ミズーリ・ブレイク(1976年製作の映画)
4.0
 危ないジャックが化け物マーロンの喉を裂く。闇の仕置きが都会的な洗練味を添えている。肺の腑が血で溢れ窒息する数秒の静けさに何も気づかない人間はその晩もよく眠れるだろう。マーロンもまた永遠の眠りの前に自身の事績を回想し引き合わない死への慰めにできたろう。

 フロンティアが消滅する間際、西部社会も構造転換を馬泥棒にまで求めてくる。昔通りにただ刹那の暮らしの末、野垂れて死んでいくか、企業の上っ面を被って隠蔽性、安定経営と収益性を高めるかだ。もっとも主業は泥棒に違いなく、死ぬときには殺されるのも変わらない。また、被害者が直接処刑するより、代行人に外注することは増えるだろう。そこは、牧場主が7パーロスなんて言ってしまう時代の事、鉄道会社は計数管理を牧場に強いる一方で牛馬の搬送を画期的に早めただけでなく、都会の空気を牧場主に届ける効果も示している。「トリストラムシャンディ」を楽しむようなら他人の血で手を汚すのは興ざめも一塩だ。

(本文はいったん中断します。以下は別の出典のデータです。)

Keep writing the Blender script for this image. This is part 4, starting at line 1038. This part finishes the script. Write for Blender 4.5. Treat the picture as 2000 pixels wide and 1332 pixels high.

 フロンティアが無くなるのは登記可能な土地が無くなるばかりではない。「西部の男」も廃業を迫られ「西部劇」巡業のドサ廻りの中で生きることを強いられる。そこならロマンチックな粉飾の末、殺人強盗強要数百犯でも先住民でも生きられる。しかし、そんな境遇に逃げ込めるのはマーロンの追撃に会わない幸運下に限られる。
 サイコ味ふんだんなマーロンの始末屋稼業がジャックの仲間を相次ぎ葬ってゆく先に、当然ジャックの血祭とマーロンの不覚とで大西部終焉が血塗られると思うところだったが、ジャックのどんな嗅覚がマーロンを探り当てたのか?しかし、説明は不要だ。西部劇らしい銃撃ではなく、息のかかる程のそばでナイフを走らせるジャックの顔をマーロンは眺めることはあるまい。闇の中のこの不覚を感じながら、私刑執行人マーロンはもう業務受注はできなくなり、ジャックもまたキャスリーンの父、牧場主もやむなく斃し人間界から遠ざかることを選ぶに至る。

 「西部の男」の相次ぐ引退のあとで、ジャックはキャスリーンとも間を置く。牛一頭と鶏二羽だけでワイオミングの奥地にゆくという。キャスリーンがその後あとを追うのか、ぽっかり穴の開いたようなジャックに親しみも届き切らない疎隔を覚え果ててゆくのか。マーロンとジャックが出会った時代がこんな物語を呼んだような気がする。